# [YOUR OBJECTIVE]
Copy out each line exactly; pictures stay out of the copy.

── DATA SECTION ──

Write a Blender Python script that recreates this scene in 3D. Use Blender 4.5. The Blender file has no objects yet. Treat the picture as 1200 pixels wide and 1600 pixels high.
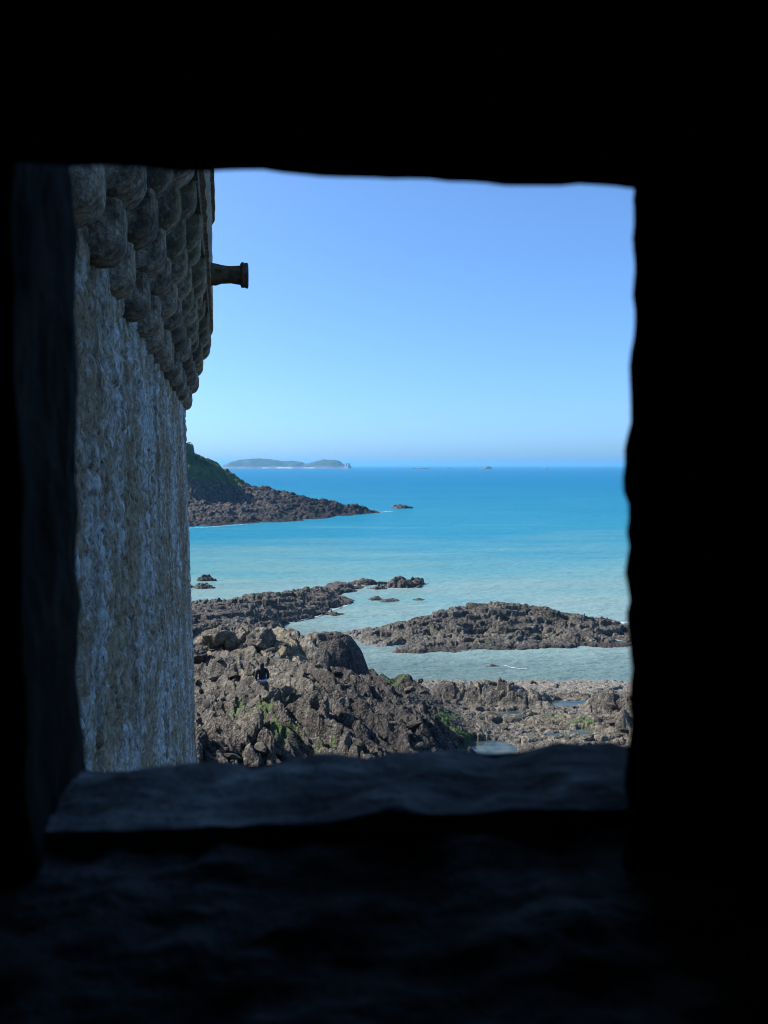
import bpy, bmesh, math, random
import numpy as np
from mathutils import Vector, Matrix

S = bpy.context.scene
COL = S.collection
R = math.radians
ZC = 11.5                      # eye height above the sea

# ------------------------------------------------------------------ camera
cam_d = bpy.data.cameras.new('camera')
cam = bpy.data.objects.new('camera', cam_d); COL.objects.link(cam)
cam.location = (0, 0, ZC)
cam.rotation_euler = (R(90 - 3.342), 0, 0)
cam_d.sensor_fit = 'HORIZONTAL'; cam_d.sensor_width = 36; cam_d.lens = 37.5
cam_d.clip_start = 0.02; cam_d.clip_end = 40000
cam_d.dof.use_dof = True; cam_d.dof.focus_distance = 42; cam_d.dof.aperture_fstop = 7.0
S.camera = cam

# ------------------------------------------------------------------ sky, sun, exposure
SUN_AZ, SUN_EL = R(-73), R(37)         # left of the view direction (+Y), ahead
world = bpy.data.worlds.new('World'); S.world = world; world.use_nodes = True
wn = world.node_tree.nodes; wl = world.node_tree.links
sky = wn.new('ShaderNodeTexSky'); sky.sky_type = 'NISHITA'; sky.sun_disc = False
sky.sun_elevation = SUN_EL; sky.sun_rotation = SUN_AZ
sky.altitude = 0; sky.air_density = 0.6; sky.dust_density = 1.35; sky.ozone_density = 10.0
bg = wn['Background']; bg.inputs['Strength'].default_value = 0.15
wb = wn.new('ShaderNodeMix'); wb.data_type = 'RGBA'; wb.blend_type = 'MULTIPLY'; wb.inputs[0].default_value = 1; wb.inputs[7].default_value = (1.0, 1.24, 1.36, 1)   # cool white balance
ga = wn.new('ShaderNodeGamma'); ga.inputs[1].default_value = .8   # the camera's soft contrast, same over the whole sky
wl.new(sky.outputs[0], ga.inputs[0]); wl.new(ga.outputs[0], wb.inputs[6]); wl.new(wb.outputs[2], bg.inputs['Color'])
sun_d = bpy.data.lights.new('sun', 'SUN'); sun_d.energy = 4.8; sun_d.angle = R(0.53); sun_d.color = (1, .96, .90)
sun = bpy.data.objects.new('sun', sun_d); COL.objects.link(sun)
sdir = Vector((math.sin(SUN_AZ)*math.cos(SUN_EL), math.cos(SUN_AZ)*math.cos(SUN_EL), math.sin(SUN_EL)))
sun.rotation_euler = sdir.to_track_quat('Z', 'Y').to_euler(); sun.location = sdir*60
S.view_settings.view_transform = 'Standard'; S.view_settings.look = 'None'
S.view_settings.exposure = 0.8; S.view_settings.gamma = 1.0
S.render.engine = 'CYCLES'
S.cycles.filter_width = 1.1; S.cycles.max_bounces = 6; S.cycles.volume_bounces = 0

# ------------------------------------------------------------------ numpy noise
def h2(ix, iy, seed):
    n = (ix.astype(np.int64)*374761393 + iy.astype(np.int64)*668265263 + seed*1442695041) & 0xffffffff
    n = ((n ^ (n >> 13))*1274126177) & 0xffffffff
    n = ((n ^ (n >> 16))*2246822519) & 0xffffffff
    return ((n ^ (n >> 15)) & 0xffffff)/float(0x1000000)
_rs = np.random.RandomState(7); _PERM = _rs.permutation(1024); _ANG = _rs.rand(1024)*2*math.pi
_GX = np.cos(_ANG).astype(np.float32); _GY = np.sin(_ANG).astype(np.float32)
def perlin(x, y, seed=0):
    x0 = np.floor(x); y0 = np.floor(y); fx = (x-x0).astype(np.float32); fy = (y-y0).astype(np.float32)
    ix = x0.astype(np.int32)+seed*131; iy = y0.astype(np.int32)+seed*57
    u = fx*fx*fx*(fx*(fx*6-15)+10); v = fy*fy*fy*(fy*(fy*6-15)+10)
    pa = _PERM[ix & 1023]; pb = _PERM[(ix+1) & 1023]
    def g(p, oy, dx, dy):
        k = (p+iy+oy) & 1023; k = _PERM[k]; return _GX[k]*dx+_GY[k]*dy
    a = g(pa, 0, fx, fy); b = g(pb, 0, fx-1, fy); c = g(pa, 1, fx, fy-1); d = g(pb, 1, fx-1, fy-1)
    e = a+(b-a)*u
    return (e+((c+(d-c)*u)-e)*v)*1.41
def fbm(x, y, octv=5, seed=0, gain=.5, lac=2.03):
    s = 0; a = 1; t = 0
    for i in range(octv):
        s = s+a*perlin(x, y, seed+i*17); t += a; a *= gain; x = x*lac+3.1; y = y*lac-1.7
    return s/t*1.5
def ridged(x, y, octv=4, seed=0):
    s = 0; a = 1; t = 0
    for i in range(octv):
        s = s+a*(1-np.abs(perlin(x, y, seed+i*31))*2); t += a; a *= .5; x = x*2.1+5; y = y*2.1+9
    return s/t
def noise3(P, seed=0, sc=1.0):
    x, y, z = P[:, 0]*sc, P[:, 1]*sc, P[:, 2]*sc
    return (perlin(x+z*.31, y+z*.17+9, seed)+perlin(y-x*.23, z+x*.29+4, seed+5)+perlin(z+y*.27, x-y*.19+2, seed+9))/1.7
def fbm3(P, octv, seed=0, sc=1.0):
    s = 0; a = 1
    for i in range(octv):
        s = s+a*noise3(P, seed+i*7, sc); a *= .5; sc *= 2.07
    return s
def voro(x, y, seed=0):
    """F1, F2 and the offset and random pair of the nearest cell"""
    xi = np.floor(x); yi = np.floor(y)
    f1 = np.full(x.shape, 9.); f2 = np.full(x.shape, 9.)
    cx = np.zeros(x.shape); cy = np.zeros(x.shape); ca = xi.copy(); cb = yi.copy()
    for ox in (-1, 0, 1):
        for oy in (-1, 0, 1):
            a = xi+ox; b = yi+oy; h = h2(a, b, seed)
            px = a+h-x; py = b+(h*4096 % 1)-y
            d = np.sqrt(px*px+py*py)
            m = d < f1
            f2 = np.where(m, f1, np.minimum(f2, d)); f1 = np.where(m, d, f1)
            cx = np.where(m, -px, cx); cy = np.where(m, -py, cy); ca = np.where(m, a, ca); cb = np.where(m, b, cb)
    return f1, f2, cx, cy, h2(ca, cb, seed+5), h2(ca, cb, seed+6), h2(ca, cb, seed+8)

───

# [RESPONSE]
Write a Blender Python script that recreates this scene in 3D. Use Blender 4.5. The Blender file has no objects yet. Treat the picture as 1200 pixels wide and 1600 pixels high.
import bpy, bmesh, math, random
import numpy as np
from mathutils import Vector, Matrix

S = bpy.context.scene
COL = S.collection
R = math.radians
ZC = 11.5                      # eye height above the sea

# ------------------------------------------------------------------ camera
cam_d = bpy.data.cameras.new('camera')
cam = bpy.data.objects.new('camera', cam_d); COL.objects.link(cam)
cam.location = (0, 0, ZC)
cam.rotation_euler = (R(90 - 3.342), 0, 0)
cam_d.sensor_fit = 'HORIZONTAL'; cam_d.sensor_width = 36; cam_d.lens = 37.5
cam_d.clip_start = 0.02; cam_d.clip_end = 40000
cam_d.dof.use_dof = True; cam_d.dof.focus_distance = 42; cam_d.dof.aperture_fstop = 7.0
S.camera = cam

# ------------------------------------------------------------------ sky, sun, exposure
SUN_AZ, SUN_EL = R(-73), R(37)         # left of the view direction (+Y), ahead
world = bpy.data.worlds.new('World'); S.world = world; world.use_nodes = True
wn = world.node_tree.nodes; wl = world.node_tree.links
sky = wn.new('ShaderNodeTexSky'); sky.sky_type = 'NISHITA'; sky.sun_disc = False
sky.sun_elevation = SUN_EL; sky.sun_rotation = SUN_AZ
sky.altitude = 0; sky.air_density = 0.6; sky.dust_density = 1.35; sky.ozone_density = 10.0
bg = wn['Background']; bg.inputs['Strength'].default_value = 0.15
wb = wn.new('ShaderNodeMix'); wb.data_type = 'RGBA'; wb.blend_type = 'MULTIPLY'; wb.inputs[0].default_value = 1; wb.inputs[7].default_value = (1.0, 1.24, 1.36, 1)   # cool white balance
ga = wn.new('ShaderNodeGamma'); ga.inputs[1].default_value = .8   # the camera's soft contrast, same over the whole sky
wl.new(sky.outputs[0], ga.inputs[0]); wl.new(ga.outputs[0], wb.inputs[6]); wl.new(wb.outputs[2], bg.inputs['Color'])
sun_d = bpy.data.lights.new('sun', 'SUN'); sun_d.energy = 4.8; sun_d.angle = R(0.53); sun_d.color = (1, .96, .90)
sun = bpy.data.objects.new('sun', sun_d); COL.objects.link(sun)
sdir = Vector((math.sin(SUN_AZ)*math.cos(SUN_EL), math.cos(SUN_AZ)*math.cos(SUN_EL), math.sin(SUN_EL)))
sun.rotation_euler = sdir.to_track_quat('Z', 'Y').to_euler(); sun.location = sdir*60
S.view_settings.view_transform = 'Standard'; S.view_settings.look = 'None'
S.view_settings.exposure = 0.8; S.view_settings.gamma = 1.0
S.render.engine = 'CYCLES'
S.cycles.filter_width = 1.1; S.cycles.max_bounces = 6; S.cycles.volume_bounces = 0

# ------------------------------------------------------------------ numpy noise
def h2(ix, iy, seed):
    n = (ix.astype(np.int64)*374761393 + iy.astype(np.int64)*668265263 + seed*1442695041) & 0xffffffff
    n = ((n ^ (n >> 13))*1274126177) & 0xffffffff
    n = ((n ^ (n >> 16))*2246822519) & 0xffffffff
    return ((n ^ (n >> 15)) & 0xffffff)/float(0x1000000)
_rs = np.random.RandomState(7); _PERM = _rs.permutation(1024); _ANG = _rs.rand(1024)*2*math.pi
_GX = np.cos(_ANG).astype(np.float32); _GY = np.sin(_ANG).astype(np.float32)
def perlin(x, y, seed=0):
    x0 = np.floor(x); y0 = np.floor(y); fx = (x-x0).astype(np.float32); fy = (y-y0).astype(np.float32)
    ix = x0.astype(np.int32)+seed*131; iy = y0.astype(np.int32)+seed*57
    u = fx*fx*fx*(fx*(fx*6-15)+10); v = fy*fy*fy*(fy*(fy*6-15)+10)
    pa = _PERM[ix & 1023]; pb = _PERM[(ix+1) & 1023]
    def g(p, oy, dx, dy):
        k = (p+iy+oy) & 1023; k = _PERM[k]; return _GX[k]*dx+_GY[k]*dy
    a = g(pa, 0, fx, fy); b = g(pb, 0, fx-1, fy); c = g(pa, 1, fx, fy-1); d = g(pb, 1, fx-1, fy-1)
    e = a+(b-a)*u
    return (e+((c+(d-c)*u)-e)*v)*1.41
def fbm(x, y, octv=5, seed=0, gain=.5, lac=2.03):
    s = 0; a = 1; t = 0
    for i in range(octv):
        s = s+a*perlin(x, y, seed+i*17); t += a; a *= gain; x = x*lac+3.1; y = y*lac-1.7
    return s/t*1.5
def ridged(x, y, octv=4, seed=0):
    s = 0; a = 1; t = 0
    for i in range(octv):
        s = s+a*(1-np.abs(perlin(x, y, seed+i*31))*2); t += a; a *= .5; x = x*2.1+5; y = y*2.1+9
    return s/t
def noise3(P, seed=0, sc=1.0):
    x, y, z = P[:, 0]*sc, P[:, 1]*sc, P[:, 2]*sc
    return (perlin(x+z*.31, y+z*.17+9, seed)+perlin(y-x*.23, z+x*.29+4, seed+5)+perlin(z+y*.27, x-y*.19+2, seed+9))/1.7
def fbm3(P, octv, seed=0, sc=1.0):
    s = 0; a = 1
    for i in range(octv):
        s = s+a*noise3(P, seed+i*7, sc); a *= .5; sc *= 2.07
    return s
def voro(x, y, seed=0):
    """F1, F2 and the offset and random pair of the nearest cell"""
    xi = np.floor(x); yi = np.floor(y)
    f1 = np.full(x.shape, 9.); f2 = np.full(x.shape, 9.)
    cx = np.zeros(x.shape); cy = np.zeros(x.shape); ca = xi.copy(); cb = yi.copy()
    for ox in (-1, 0, 1):
        for oy in (-1, 0, 1):
            a = xi+ox; b = yi+oy; h = h2(a, b, seed)
            px = a+h-x; py = b+(h*4096 % 1)-y
            d = np.sqrt(px*px+py*py)
            m = d < f1
            f2 = np.where(m, f1, np.minimum(f2, d)); f1 = np.where(m, d, f1)
            cx = np.where(m, -px, cx); cy = np.where(m, -py, cy); ca = np.where(m, a, ca); cb = np.where(m, b, cb)
    return f1, f2, cx, cy, h2(ca, cb, seed+5), h2(ca, cb, seed+6), h2(ca, cb, seed+8)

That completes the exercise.